J’entends un peuple qui se lève

La Manif-pour-tous, une fois de plus, a été un véritable succès qui ne peut être démenti. Qui, en voyant les photos et les vidéos de l’édition du 24 mars, peut le contester ? Aucun groupe, aucun mouvement, depuis cinquante ans, n’avait réussi à mettre dans la rue autant de monde, en maintenant la pression dans le temps, la durée et la fidélité. Régulièrement, la France voit des manifestations ; mais qui peut arguer d’une telle mobilisation ?

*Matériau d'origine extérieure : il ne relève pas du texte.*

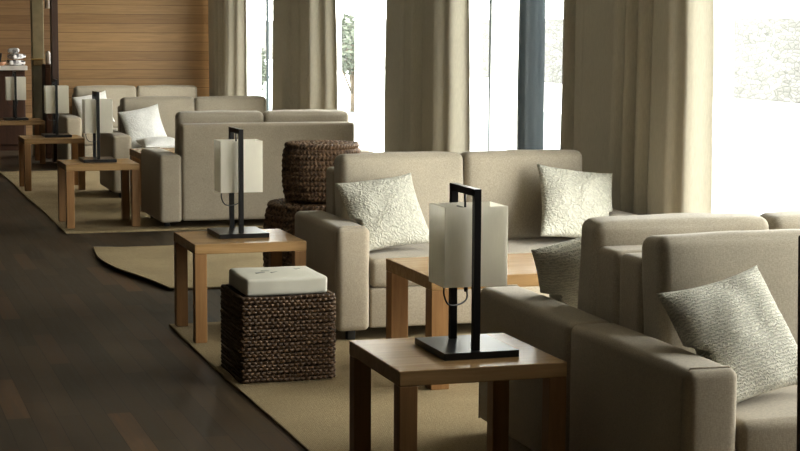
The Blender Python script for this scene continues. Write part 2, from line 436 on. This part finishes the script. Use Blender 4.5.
curtain(12.5, 14.0, 4.62, .03, 14, 'white sheer at the right edge of the curtain above the middle sofa', M['sheer'], G, 'sheer_curtain', 'curtain', 1, .22)
curtain(11.72, 12.2, 4.62, .03, 15, 'narrow white sheer just left of the dark round column', M['sheer'], G, 'sheer_curtain', 'curtain', 1, .2)
curtain(8.55, 10.4, 4.62, .03, 16, 'white sheer beside the big clear pane at the right', M['sheer'], G, 'sheer_curtain', 'curtain', 1, .22)

# ------------------------------------------------------------------ rugs
def rug(x0, x1, y0, y1, label, curl=False):
    bm = bmesh.new(); nx, ny = 60, 60; g = {}
    for s, zz in ((0, .0), (1, .010)):
        for i in range(nx+1):
            for j in range(ny+1):
                u, v = i/nx, j/ny; x = x0+(x1-x0)*u**1.5; y = y0+(y1-y0)*v; z = zz
                if curl:
                    # worn corner: pulled in near the front left, border lifted off the floor
                    d = max(0, 1-(x-x0)/.34)
                    x += .20*max(0, 1-v/.45)**1.6*max(0, 1-(x-x0)/.6)+.03*math.sin(v*7)*d
                    z += (.004+.02*d**2*(.45+.55*math.sin(PI*min(1, v*1.25)**.7))) if d > 0 else .004
                else:
                    z += .0008
                    x += .006*math.sin(y*2.1)
                g[s, i, j] = bm.verts.new((x, y, z))
    for i in range(nx):
        for j in range(ny):
            bm.faces.new((g[1, i, j], g[1, i+1, j], g[1, i+1, j+1], g[1, i, j+1]))
            bm.faces.new((g[0, i, j], g[0, i, j+1], g[0, i+1, j+1], g[0, i+1, j]))
    for i in range(nx):
        bm.faces.new((g[0, i, 0], g[0, i+1, 0], g[1, i+1, 0], g[1, i, 0])); bm.faces.new((g[0, i+1, ny], g[0, i, ny], g[1, i, ny], g[1, i+1, ny]))
    for j in range(ny):
        bm.faces.new((g[0, 0, j+1], g[0, 0, j], g[1, 0, j], g[1, 0, j+1])); bm.faces.new((g[0, nx, j], g[0, nx, j+1], g[1, nx, j+1], g[1, nx, j]))
    return tag(obj('sisal_rug', bm, M['rug']), label, 'rug', 'sisal rugs')
RZ = .0108
rug(1.70, 4.34, 4.0, 9.54, 'tan sisal rug in the foreground under the wicker cube and nearest lamp table')
rug(1.74, 4.34, 10.82, 13.0, 'tan sisal rug with a lifted curling left edge, lying behind the second lamp table', True)
rug(1.69, 4.34, 14.03, 20.15, 'tan sisal rug in the background under the third and fourth lamp tables')

# ------------------------------------------------------------------ sofas  (front faces -y, origin on the floor at the centre)
HW, AW, HD = .918, .182, .462
def make_sofa(loc, rz, label, group):
    t = thing('sofa', label, 'sofa', loc, rz, group)
    m = M['sofa']
    for s in (-1, 1):
        xo, xi = s*HW, s*(HW-AW)
        a = obj('armrest', soft_box(min(xo, xi), max(xo, xi), -HD, HD, .05, .60, .03, (.004, .004, .006), 10), m, t)
        bm = bmesh.new(); y = -HD+.034; e = .0035
        add_tube(bm, [(s*(HW+e*.3), y, .06), (s*(HW+e*.3), y, .575), (s*(HW-.025), y, .60+e), (s*(HW-AW+.025), y, .60+e), (s*(HW-AW-e*.3), y, .575), (s*(HW-AW-e*.3), y, .44)], .0032, 6)
        obj('piping', bm, m, a)
    iw = HW-AW
    obj('base', soft_box(-iw+.002, iw-.002, -HD+.012, HD-.18, .06, .275, .015, (0, .004, 0), 8), m, t)
    obj('back_frame', soft_box(-iw+.004, iw-.004, HD-.185, HD-.002, .06, .85, .028, (0, .006, .004), 10), m, t)
    for s in (-1, 1):
        x0, x1 = (-iw+.003, -.003) if s < 0 else (.003, iw-.003)
        obj('seat_cushion', soft_box(x0, x1, -HD, HD-.185, .278, .432, .03, (0, .008, .016), 12, .003, s+3), m, t)
        c = obj('back_cushion', soft_box(x0, x1, -.085, .085, 0, .512, .04, (0, .022, .010), 12, .005, s+9), M['sofa_back'], t)
        c.location = (0, HD-.295, .425); c.rotation_euler = (math.radians(-4.5), 0, 0)
    for sx in (-1, 1):
        for y in (-HD+.06, HD-.20):
            obj('foot', box_bm(sx*(HW-.09)-.022, sx*(HW-.09)+.022, y-.022, y+.022, 0, .055, .003), M['foot'], t)
    return t
XC = 2.453+HW
G = 'two-seat sofas'
s3 = make_sofa((XC, 9.212, RZ), 0, 'beige two-seat sofa with two cream cushions in the middle, facing the viewer', G)
s1 = dup(s3, (XC, 5.228, RZ), 0, 'beige sofa cut off at the right front, facing the viewer with one cream cushion')
s2 = dup(s3, (XC, 6.165, RZ), PI, 'beige sofa turned away, back to back with the nearest sofa at the right')
s4 = dup(s3, (XC, 14.545, RZ), PI, 'beige sofa seen from behind, beyond the stacked round wicker poufs')
s5 = dup(s3, (XC+.012, 17.195, RZ), 0, 'beige sofa with a bright white cushion, facing the viewer beyond the one seen from behind')
s7 = dup(s3, (XC+.012, 20.81, 0), 0, 'farthest beige sofa, standing against the boarded wooden wall')

# ------------------------------------------------------------------ lamp tables
TS, TH, TT = .60, .53, .052
def make_table(name, label, cat, loc, w, d, h, tt, leg, group):
    t = thing(name, label, cat, loc, 0, group)
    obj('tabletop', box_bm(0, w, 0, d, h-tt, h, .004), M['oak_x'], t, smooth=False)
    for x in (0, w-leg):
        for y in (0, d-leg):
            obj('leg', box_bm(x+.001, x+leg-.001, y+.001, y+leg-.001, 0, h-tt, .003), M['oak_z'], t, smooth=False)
    return t
G = 'square oak lamp tables along the aisle'
T0 = TH-RZ
ty = [5.41, 8.91, 14.32, 17.69, 21.27]
t1 = make_table('side_table', 'square oak lamp table nearest the viewer, beside the back to back sofas', 'table', (1.73, ty[0], RZ), TS, TS, T0, TT, .066, G)
dup(t1, (1.73, ty[1], RZ), 0, 'square oak lamp table behind the wicker cube, at the left arm of the middle sofa')
dup(t1, (1.73, ty[2], RZ), 0, 'square oak lamp table beside the sofa seen from behind, third along the aisle')
dup(t1, (1.73, ty[3], RZ), 0, 'square oak lamp table fourth along the aisle, partly behind the third one')
dup(t1, (1.73, ty[4], 0), 0, 'farthest oak lamp table, at the left edge in front of the service counter')
G = 'oak coffee tables between facing sofas'
make_table('coffee_table', 'oak coffee table in front of the middle sofa, behind the nearest lamp', 'table', (2.53, 7.44, RZ), 1.15, .70, T0, .06, .09, G)
make_table('coffee_table', 'oak coffee table mostly hidden between the two far facing sofas', 'table', (2.53, 15.42, RZ), 1.15, .70, T0, .06, .09, G)

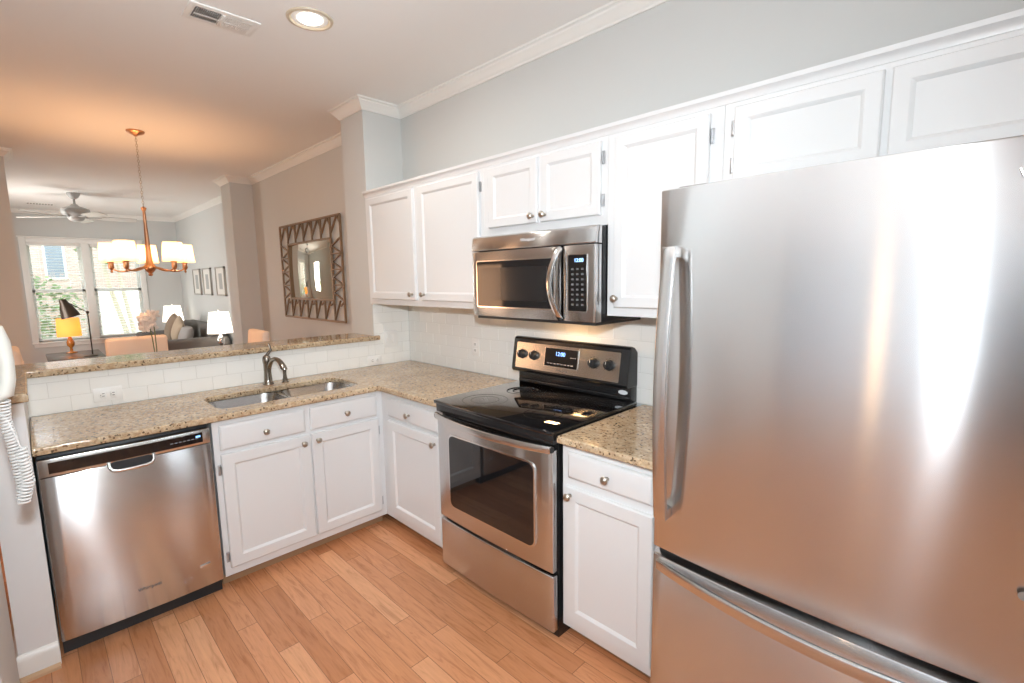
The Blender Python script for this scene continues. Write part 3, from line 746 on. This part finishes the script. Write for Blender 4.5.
for half, y0, y1, an, nm in ((0, -.116, -.012, .9, 'open_louvers'), (1, .002, .116, .25, 'closed_louvers')):
    mb = MB(); n = 13
    for k in range(n):
        y = y0+(y1-y0)*(k+.5)/n; mb.box(-.054, .054, -.0045, .0045, -.0006, .0006, mat=T(0, y, -.009) @ Matrix.Rotation(an, 4, 'X'))
    mb.box(-.004, .004, y0, y1, -.013, -.0115)
    mb.obj(nm, trimw, vt)
MB().box(-.056, .056, -.011, .001, -.012, -.004, .001).obj('center_bar', trimw, vt)

# ------------------------------------------------------------------ wall phone at the left edge
ph = thing('wall_phone', 'white wall phone with coiled cord at the left edge', 'telephone', (1.30, -2.2, 1.42))
MB().box(-.075, .075, 0, .035, -.19, .0, .012, 3).obj('base', phone_m, ph)
pts = [(0, .055, .005), (0, .075, -.010), (0, .086, -.045), (0, .089, -.095), (0, .086, -.145), (0, .078, -.178), (0, .056, -.192)]
MB().tube(pts, [(.026, .014), (.030, .020), (.027, .017), (.026, .016), (.027, .017), (.030, .020), (.026, .014)], 14, True, (0, 1, 0)).box(-.02, .02, .03, .07, -.03, -.01, .004).box(-.02, .02, .03, .07, -.18, -.16, .004).obj('handset', phone_m, ph, .8)
def coil(path, r, turns, n=10, rt=.0022):
    pts = []; P = [Vector(p) for p in path]; seg = [(P[i+1]-P[i]).length for i in range(len(P)-1)]; tot = sum(seg); m = turns*n
    for k in range(m+1):
        s = tot*k/m; i = 0
        while i < len(seg)-1 and s > seg[i]: s -= seg[i]; i += 1
        d = (P[i+1]-P[i]).normalized(); a = d.cross(Vector((0, 1, 0))).normalized(); b = d.cross(a); q = P[i]+(P[i+1]-P[i])*(s/seg[i]); an = 2*PI*k/n
        pts.append(q+a*r*math.cos(an)+b*r*math.sin(an))
    return pts
cd = MB()
cd.tube(coil([(0, .074, -.195), (0, .070, -.25), (0, .078, -.32), (.0, .082, -.38), (.0, .085, -.44), (.0, .080, -.49)], .0115, 34), .0030, 7)
cd.tube(coil([(.012, .082, -.49), (.014, .098, -.43), (.014, .094, -.36), (.010, .092, -.335)], .0115, 17), .0030, 7)
cd.tube([(.010, .092, -.335), (.012, .086, -.30), (.010, .076, -.26), (.0, .05, -.20), (0, .03, -.18)], .0024, 6)
cd.obj('coiled_cord', cord_m, ph, .9)

# ------------------------------------------------------------------ dining room
ch = thing('chandelier', 'warm bronze chandelier with five lit fabric shades', 'chandelier', (-1.874, -1.286, H))
MB().lathe([(0, 0), (.062, 0), (.062, -.010), (.052, -.020), (.020, -.032), (.008, -.042), (0, -.043)], n=28).obj('canopy', copper, ch, .7)
mb = MB(); z = -.040; k = 0
while z > -.600:
    a = k*PI/2; ring = [(.007*math.cos(t)*math.cos(a), .007*math.cos(t)*math.sin(a), z-.011+.013*math.sin(t)) for t in [2*PI*i/10 for i in range(11)]]
    mb.tube(ring, .0017, 5, False); z -= .0205; k += 1
mb.obj('chain', nickel, ch, .9)
MB().lathe([(0, -.598), (.010, -.600), (.021, -.606), (.016, -.618), (.010, -.635), (.012, -.75), (.017, -.90), (.022, -1.02), (.028, -1.06), (.040, -1.078), (.042, -1.10), (.030, -1.122), (.014, -1.135), (.012, -1.142), (.018, -1.150), (.012, -1.160), (0, -1.163)], n=24).obj('stem', copper, ch, .8)
shm = shade_mat('lit_shade', (.82, .64, .38), (1.0, .76, .36), .85)
fdir = math.atan2(CP.y+1.286, CP.x+1.874)
for k in range(5):
    an = fdir+math.radians(36+72*k+2); c, s = math.cos(an), math.sin(an); R = .265
    pts = []
    for (q, zz) in ((.03, -1.085), (.07, -1.095), (.12, -1.112), (.17, -1.122), (.22, -1.120), (.252, -1.105), (R, -1.080)): pts.append((q*c, q*s, zz))
    arm = MB().tube(pts, [.0075, .007, .0065, .006, .006, .0065, .008], 8).obj('arm', copper, ch, .8)
    MB().lathe([(0, -1.135), (.006, -1.132), (.010, -1.122), (.006, -1.112), (.016, -1.100), (.020, -1.092), (.018, -1.055), (.024, -1.052), (.026, -1.046), (.012, -1.044), (.012, -1.0), (0, -1.0)], n=16).xf(T(R*c, R*s, 0)).obj('cup', copper, arm, .7)
    MB().lathe([(.080, -1.045), (.066, -.892)], n=28, cap=False).xf(T(R*c, R*s, 0)).obj('shade', shm, arm, .8)
    bulb('chandelier_bulb', (-1.874+R*c, -1.286+R*s, H-.965), 5.2, WARM, .02)

fabric = bump(mat('chair_fabric', (.88, .72, .60), .85), 300, .2)
legw = mat('chair_leg_wood', (.10, .06, .04), .4)
def dining_chair(label, loc, rz, tufted=False):
    c = thing('dining_chair', label, 'chair', loc, rz, 'upholstered dining chairs')
    MB().box(-.235, .235, -.23, .23, .36, .48, .03, 3).obj('seat', fabric, c, .8)
    def f(u, v):
        x = -.225+.45*u; z = .40+.655*v
        return Vector((x, 0, z))
    bm = MB(); P = []
    bm.box(-.215, .215, .19, .265, .42, 1.05, .028, 3, mat=T(0, 0, 0) @ T(0, .225, .42) @ Matrix.Rotation(-.10, 4, 'X') @ T(0, -.225, -.42))
    b = bm.obj('backrest', fabric, c, .8)
    if tufted:
        for i in range(4):
            for j in range(4):
                x = -.15+.10*i+(.05 if j % 2 else 0)
                if x > .17: continue
                z = .60+.11*j; y = .188+(z-.42)*.10
                MB().blob((0, 0, 0), (.010, .006, .010), 1).obj('button', fabric, b, .9, (x, y, z))
    for x, y, dx, dy in ((-.2, -.2, 0, -.01), (.2, -.2, 0, -.01), (-.2, .2, 0, .05), (.2, .2, 0, .05)):
        MB().bar([(x, y, .38), (x+dx, y+dy, 0)], .04, .04, up=(0, 1, 0)).obj('leg', legw, c)
    return c
dining_chair('beige upholstered dining chair at far end of the dining table', (-2.34, -1.405, FZ), PI/2*3)
dining_chair('beige tufted dining chair near the left wall', (-1.85, -1.87, FZ), PI, True)
dining_chair('beige upholstered dining chair near the mirror wall', (-1.78, -.80, FZ), 0)
dt = thing('dining_table', 'dark wood dining table under the chandelier', 'table', (-1.62, -1.335, FZ))
MB().box(-.36, .42, -.28, .28, .68, .715, .006).obj('tabletop', mat('table_wood', (.12, .07, .045), .3), dt)
for x in (-.30, .36):
    for y in (-.22, .22): MB().box(x-.035, x+.035, y-.035, y+.035, 0, .681, .004).obj('leg', bpy.data.materials['table_wood'], dt)
fl = thing('potted_orchid', 'white orchid in a vase on the dining table', 'plant', (-1.86, -1.325, .75))
MB().lathe([(0, 0), (.045, 0), (.062, .03), (.066, .08), (.05, .12), (.045, .125), (.042, .12)], n=24, cap=False).obj('vase', mat('vase_white', (.75, .72, .68), .25), fl, .8)
MB().tube([(0, 0, .05), (.004, .006, .20), (.0, .0, .33), (.0, -.012, .45), (.0, -.03, .52)], .004, 6).tube([(0, .006, .08), (.0, .022, .22), (0, .022, .34), (0, .02, .42)], .004, 6).obj('stem', mat('stem_green', (.16, .17, .06), .5), fl, .8)
lv = MB()
for k in range(6):
    a = k*1.05; q = Matrix.Rotation(a, 4, 'Z') @ T(.055, 0, .13) @ Matrix.Rotation(-.5, 4, 'Y')
    lv.blob((0, 0, 0), (.07, .018, .004), 2, q)
lv.obj('leaves', mat('leaf_green', (.07, .14, .04), .4), fl, .9)
petal = mat('orchid_petal', (.82, .74, .68), .5)
for k in range(16):
    px, py, pz = random.uniform(-.035, .035), random.uniform(-.060, .050), random.uniform(.33, .535)
    pb = MB()
    for j in range(5):
        a = j*2*PI/5+k; pb.blob((0, 0, 0), (.006, .017, .024), 1, Matrix.Rotation(a, 4, 'X') @ T(0, 0, .022))
    pb.blob((.008, 0, 0), (.008, .007, .007), 1)
    pb.xf(T(px, py, pz) @ Matrix.Rotation(random.uniform(-.6, .6), 4, 'Z') @ Matrix.Rotation(random.uniform(-.5, .5), 4, 'Y')).obj('blossom', petal, fl, .9)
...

Les médias pourront bien dire ce qu’ils veulent ; certains responsables politiques pourront feindre de ne pas voir et de ne pas entendre. En janvier dernier, on nous attaquait sur des soi-disant slogans homophobes que personne n’a jamais pu prouver. Aujourd’hui, des soi-disant extrémistes et dangereux manifestants se seraient attaqués aux forces de l’ordre…

Expliquez-moi comment une foule de 500.000 personnes (je coupe la poire en deux pour mettre tout le monde d’accord) peut-elle être poussée à l’arrière et demeurer bloquée en tête de dispositif sans que quelques « couacs » se passent ? Si la préfecture ne voulait pas que l’on descende les Champs-Élysées (ce que je conçois parfaitement et veux bien entendre), il fallait donner à la Manif-pour-tous un trajet digne de ce nom ! Qui sont les véritables responsables de ces quelques débordements (inévitables, vu la tension) : la Manif ou les responsables politiques qui ne sont pas au rendez-vous d’un « peuple » qui grogne ?

Qui sont les extrémistes ?

Quels que soient les chiffres que l’on avance [1], la réalité est là : les moyens mis à disposition par la préfecture (places et rues, encadrements, etc.) n’étaient pas à la hauteur. Celle-ci avait tablé sur 100.000 personnes : un exemple de plus du succès annoncé ! Les policiers ont été débordés par le nombre. On nous dit que les organisateurs se sont laissés dépasser. Mais qui essaie de minimiser la participation depuis des semaines ? Qui n’a pas donné les moyens aux organisateurs d’une manifestation paisible ? En janvier, plus d’un million de personnes ont défilé pacifiquement sans heurt : il n’y avait eu aucun problème.

Dimanche dernier, ces mêmes personnes, qui ne faiblissent pas, se sont donné rendez-vous dans des endroits ne pouvant les contenir ! Là est la vérité. Beaucoup avaient fait le déplacement depuis la province, se levant très tôt, payant de leur poche, sur leur temps et leur finance. Qui sont les extrémistes ? Des familles avec des enfants et des personnes âgées réclamant qu’un enfant puisse être élevé par un père et une mère ? Réclamant que l’on ne loue pas les utérus pour faire naître un droit à l’enfant ?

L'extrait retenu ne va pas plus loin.